Jornalista e servidora pública, Laura Sito, 29 anos, acredita que é muito importante e extremamente necessário para a nossa democracia que a participação da população negra em cargos eletivos se faça cada vez maior. “Espero profundamente que tenhamos ainda mais representações negras e que essa onda das duas últimas eleições se confirme forte, pois nós estamos cada vez mais preparados e entramos nesse jogo para ficar”, destaca.

Laura reforça a importância da diretriz do TSE de impulsionar cada vez mais as candidaturas negras. “Eu considero fundamental que tenhamos mudanças na estrutura, que se registrem na lei. Os partidos precisam valorizar a formação de lideranças negras, seja da orientação política que for”, afirma.

Laura Sito acredita no fortalecimento das lutas populares na Câmara de Vereadores como parte do fortalecimento do poder de fiscalização e participação do povo na condução da cidade. (Foto: Laura Sito/Arquivo Pessoal)

Negros na Câmara

De acordo com pesquisa feita pela equipe do Memorial da Câmara de Vereadores de Porto Alegre, da primeira legislatura, em 1947, até então, 26 negros ocuparam uma vaga no Legislativo, boa parte como suplentes.

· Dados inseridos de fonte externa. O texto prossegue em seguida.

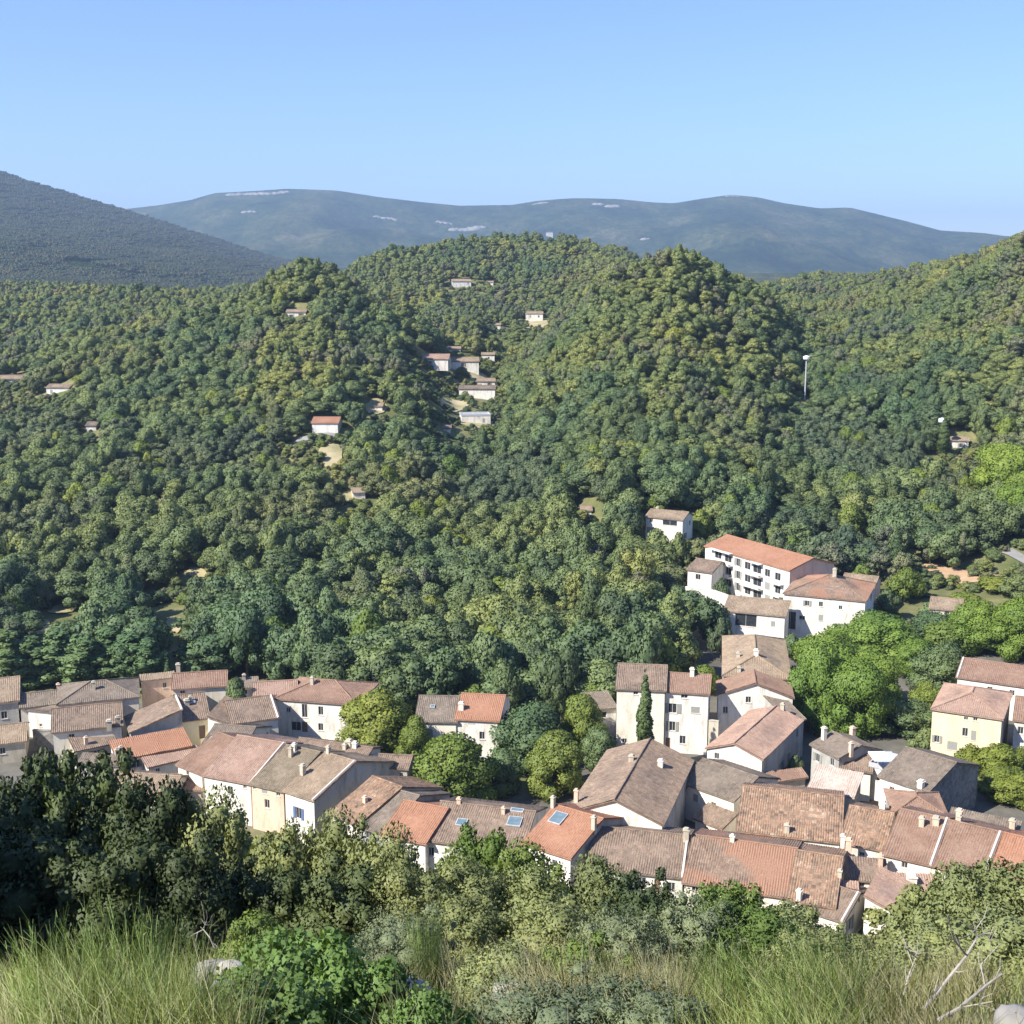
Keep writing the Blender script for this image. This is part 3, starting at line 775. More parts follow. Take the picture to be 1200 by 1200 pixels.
house('white hipped house with brown roof and tall dark windows facing the gap', (323, 818), (417, 825), 6.1, 'H', (378, 796), 'r_red', 'white', chim=[(366, 802, 791)],
      wins=[(357, 833, .9, 2.2, 'plain'), (357, 852, .95, 1.7, 'door'), (376, 833, .8, 1.4, 'plain'), (376, 852, .8, 1.2, 'plain'), (347, 851, 1.6, 1.5, 'plain'), (405, 836, .8, 1.3, 'plain'), (338, 832, .7, .8, 'plain')])
house('brown roof below the white triangular wall, first of the diagonal row', (238, 876), (277, 884), 4.6, 'E', (284, 851), 'r_grey', 'cream', chim=[(249, 874, 862), (254, 876, 868)], wins=[(250, 885, .7, .9, 'plain')])
house('reddish narrow roof between the brown and the long pink roof of the row', (205, 897), (240, 905), 5.2, 'E', (300, 868), 'r_red', 'cream', wins=[(220, 905, .7, .9, 'plain')])
house('long pink roof of the diagonal row, white eaves wall below', (240, 907), (293, 918), 6, 'E', (330, 870), 'r_pink', 'white', wins=[(287, 922, .5, .5, 'plain'), (270, 926, .8, 1.1, 'plain')], coping='r')
house('olive-brown lichen roof over a peach wall in the diagonal row', (294, 918), (333, 926), 6.3, 'E', (378, 880), 'r_olive', 'pink', wins=[(297, 922, .7, .7, 'plain'), (310, 926, .9, .9, 'closed'), (326, 930, .6, .7, 'plain'), (313, 942, .8, 1.2, 'plain')], chim=[(341, 887, 873), (345, 880, 870)])
house('tan roof ending the diagonal row, white front with one blue-shuttered window', (334, 926), (368, 937), 6.6, 'E', (416, 891), 'r_tan', 'white', wins=[(350, 953, .9, 1.5, 'bshut')], chim=[(355, 908, 893, .7), (374, 880, 869)], side=('r', 'l', 'b', 'grey'), auto=False, coping='r')  # grey on the side and back walls is painted shade
house('long faded pinkish-grey roof behind the diagonal row', (342, 880), (424, 893), 6.6, 'E', (352, 864), 'r_old', 'cream', chim=[(409, 874, 866, 1.0), (416, 876, 869, .8), (404, 878, 872)], auto=False, wins=[(390, 895, .8, .8, 'plain')])
house('small block with a blank pale grey front behind the diagonal row', (441, 898), (477, 900), 6, 'E', (478, 885), 'r_old', 'grey', auto=False, wins=[(470, 908, .6, .6, 'plain')])
house('mottled brown roof stepping down right of the dark side wall', (389, 952), (419, 966), 5.4, 'E', (465, 921), 'r_mott', 'cream', wins=[(400, 966, .8, 1.1, 'plain')], chim=[(428, 940, 934)])
house('narrow grey-brown roof strip between mottled brown and orange roofs', (422, 967), (450, 977), 5.2, 'E', (483, 931), 'r_grey', 'grey', wins=[(432, 978, .8, 1.1, 'plain')])
house('faded orange roof next to the narrow grey-brown strip, seen over bushes', (451, 976), (496, 989), 5.2, 'E', (513, 946), 'r_orange', 'white', wins=[(470, 990, .8, 1.1, 'plain')])
house('long brown roof with two framed skylights in the middle of the near row', (497, 988), (612, 992), 5.2, 'E', (637, 950), 'r_old', 'white', wins=[(505, 998, .8, 1.1, 'plain'), (560, 1000, .8, 1.1, 'plain')], sky=[(541, 965, 1.3, 1.2), (603, 964, 1.7, 1.6), (606, 951, 1.6, .6)], chim=[(590, 954, 945, .5), (538, 942, 936)])
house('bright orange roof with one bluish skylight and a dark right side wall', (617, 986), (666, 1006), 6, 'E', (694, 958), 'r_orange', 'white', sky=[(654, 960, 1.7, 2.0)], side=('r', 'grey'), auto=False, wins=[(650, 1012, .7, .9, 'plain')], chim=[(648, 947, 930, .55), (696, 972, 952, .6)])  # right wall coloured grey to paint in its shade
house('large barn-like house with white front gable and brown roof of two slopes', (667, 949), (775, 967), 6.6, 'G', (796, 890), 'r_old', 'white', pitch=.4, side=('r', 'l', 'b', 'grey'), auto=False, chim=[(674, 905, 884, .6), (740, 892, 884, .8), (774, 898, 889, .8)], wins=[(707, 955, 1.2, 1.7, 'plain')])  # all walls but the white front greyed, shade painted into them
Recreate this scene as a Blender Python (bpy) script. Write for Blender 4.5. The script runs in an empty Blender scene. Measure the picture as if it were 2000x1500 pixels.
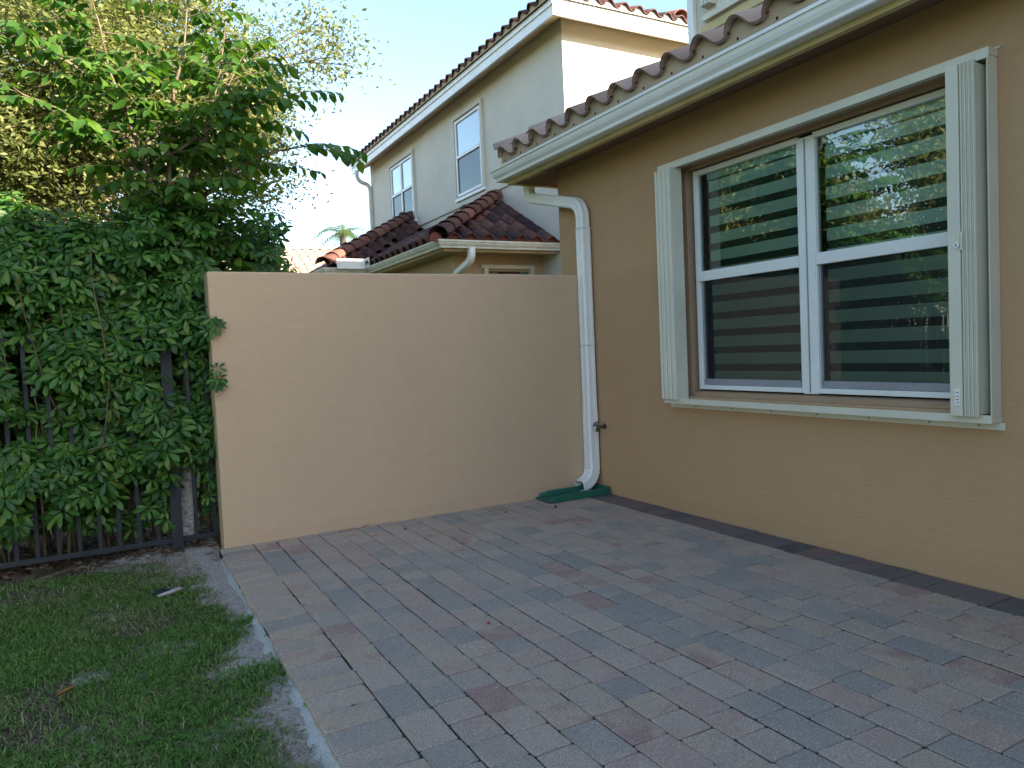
import bpy, bmesh, math, random
import numpy as np
from mathutils import Vector, Matrix

random.seed(7)
rng = np.random.default_rng(7)
scene = bpy.context.scene
COL = scene.collection

# ------------------------------------------------------------------ camera
CAM = Vector((-3.747, -5.429, 1.3))
RIGHT = Vector((0.87723583, -0.47793363, -0.04513035))
DOWN = Vector((-0.06266946, -0.02080633, -0.99781744))
FWD = Vector((0.47595151, 0.8781495, -0.0482039))
cam_data = bpy.data.cameras.new('camera')
cam_data.sensor_width = 36.0
cam_data.lens = 1435.0 / 2000.0 * 36.0
cam_data.clip_start = 0.05
cam_data.clip_end = 2000.0
cam = bpy.data.objects.new('camera', cam_data)
COL.objects.link(cam)
cam.matrix_world = Matrix(((RIGHT.x, -DOWN.x, -FWD.x, CAM.x),
                           (RIGHT.y, -DOWN.y, -FWD.y, CAM.y),
                           (RIGHT.z, -DOWN.z, -FWD.z, CAM.z),
                           (0, 0, 0, 1)))
scene.camera = cam

# ------------------------------------------------------------------ light
SUN_EL = math.radians(20.5)
SUN_AZ = math.radians(150.0)          # clockwise from +Y
S = Vector((math.sin(SUN_AZ) * math.cos(SUN_EL), math.cos(SUN_AZ) * math.cos(SUN_EL), math.sin(SUN_EL)))
world = bpy.data.worlds.new('World')
scene.world = world
world.use_nodes = True
wn = world.node_tree.nodes
wn.clear()
sky = wn.new('ShaderNodeTexSky')
sky.sky_type = 'NISHITA'
sky.sun_disc = False
sky.sun_elevation = SUN_EL
sky.sun_rotation = SUN_AZ
sky.air_density = 1.0
sky.dust_density = 0.8
sky.ozone_density = 1.0
bg = wn.new('ShaderNodeBackground')
bg.inputs['Strength'].default_value = 0.12
wo = wn.new('ShaderNodeOutputWorld')
world.node_tree.links.new(sky.outputs['Color'], bg.inputs['Color'])
world.node_tree.links.new(bg.outputs['Background'], wo.inputs['Surface'])
sun_data = bpy.data.lights.new('sun', 'SUN')
sun_data.energy = 5.0
sun_data.angle = math.radians(0.53)
sun_data.color = (1.0, 0.90, 0.74)
sun = bpy.data.objects.new('sun', sun_data)
COL.objects.link(sun)
sun.rotation_euler = S.to_track_quat('Z', 'Y').to_euler()
vs = scene.view_settings
vs.view_transform = 'Standard'
vs.look = 'None'
vs.exposure = 2.1
vs.gamma = 1.0
vs.use_curve_mapping = False

# ------------------------------------------------------------------ materials
def new_mat(name):
    m = bpy.data.materials.new(name)
    m.use_nodes = True
    nt = m.node_tree
    nt.nodes.clear()
    out = nt.nodes.new('ShaderNodeOutputMaterial')
    return m, nt, out

def N(nt, t, **kw):
    n = nt.nodes.new(t)
    for k, v in kw.items():
        if k in n.inputs.keys():
            n.inputs[k].default_value = v
        else:
            setattr(n, k, v)
    return n

def ramp(nt, fac, stops, interp='LINEAR'):
    r = nt.nodes.new('ShaderNodeValToRGB')
    r.color_ramp.interpolation = interp
    e = r.color_ramp.elements
    while len(e) < len(stops):
        e.new(0.5)
    for i, (p, c) in enumerate(stops):
        e[i].position = p
        e[i].color = (*c, 1) if len(c) == 3 else c
    nt.links.new(fac, r.inputs['Fac'])
    return r.outputs['Color']

def mixc(nt, fac, a, b, blend='MIX'):
    m = nt.nodes.new('ShaderNodeMix')
    m.data_type = 'RGBA'
    m.blend_type = blend
    for sock, v in ((0, fac), (6, a), (7, b)):
        if isinstance(v, (int, float)):
            m.inputs[sock].default_value = v
        elif isinstance(v, tuple):
            m.inputs[sock].default_value = (*v, 1) if len(v) == 3 else v
        else:
            nt.links.new(v, m.inputs[sock])
    return m.outputs[2]

def coords(nt, scale=(1, 1, 1), kind='Object', rot=(0, 0, 0)):
    tc = nt.nodes.new('ShaderNodeTexCoord')
    mp = nt.nodes.new('ShaderNodeMapping')
    mp.inputs['Scale'].default_value = scale
    mp.inputs['Rotation'].default_value = rot
    nt.links.new(tc.outputs[kind], mp.inputs['Vector'])
    return mp.outputs['Vector']

def noise(nt, vec, scale, detail=4, rough=0.55, out='Fac'):
    n = N(nt, 'ShaderNodeTexNoise', Scale=scale, Detail=detail, Roughness=rough)
    nt.links.new(vec, n.inputs['Vector'])
    return n.outputs[out]

def bump(nt, h, strength, dist, normal=None):
    b = N(nt, 'ShaderNodeBump', Strength=strength, Distance=dist)
    nt.links.new(h, b.inputs['Height'])
    if normal is not None:
        nt.links.new(normal, b.inputs['Normal'])
    return b.outputs['Normal']

def principled(nt, out, color, rough=0.6, normal=None, metallic=0.0, spec=0.5):
    p = nt.nodes.new('ShaderNodeBsdfPrincipled')
    if isinstance(color, tuple):
        p.inputs['Base Color'].default_value = (*color, 1)
    else:
        nt.links.new(color, p.inputs['Base Color'])
    if isinstance(rough, (int, float)):
        p.inputs['Roughness'].default_value = rough
    else:
        nt.links.new(rough, p.inputs['Roughness'])
    p.inputs['Metallic'].default_value = metallic
    p.inputs['Specular IOR Level'].default_value = spec
    if normal is not None:
        nt.links.new(normal, p.inputs['Normal'])
    nt.links.new(p.outputs[0], out.inputs['Surface'])
    return p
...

Foram 20 homens e seis mulheres. O primeiro vereador negro foi Eloy Martins, eleito pelo PCB em 1947. A história do Legislativo da capital gaúcha iniciou no ano de 1773, mas a participação das mulheres negras nesse espaço de poder levou mais de dois séculos para acontecer. A primeira mulher negra a ocupar uma cadeira como titular foi Teresa Franco, a Nega Diaba, mulher periférica, entre 1997 e 2000, pelo PTB.

Teresa Franco (Foto: Arquivo Câmara de Vereadores)

Até então, a legislatura de 2013 a 2016 havia sido o momento em que a Câmara contou com o maior número de negros e negras assumindo a vereança. Tarciso Flecha Negra e Delegado Cleiton foram eleitos, enquanto quatro suplentes da bancada do PT assumiram durante uma semana, uma iniciativa do partido por conta da Semana da Consciência Negra de 2015. Passados 24 anos da primeira negra eleita, o Poder Legislativo porto-alegrense tem no mandato titular quatro vereadoras negras. E tem como primeira suplente do Partido dos Trabalhadores o mandato coletivo de Reginete Bispo, que congrega cinco mulheres negras.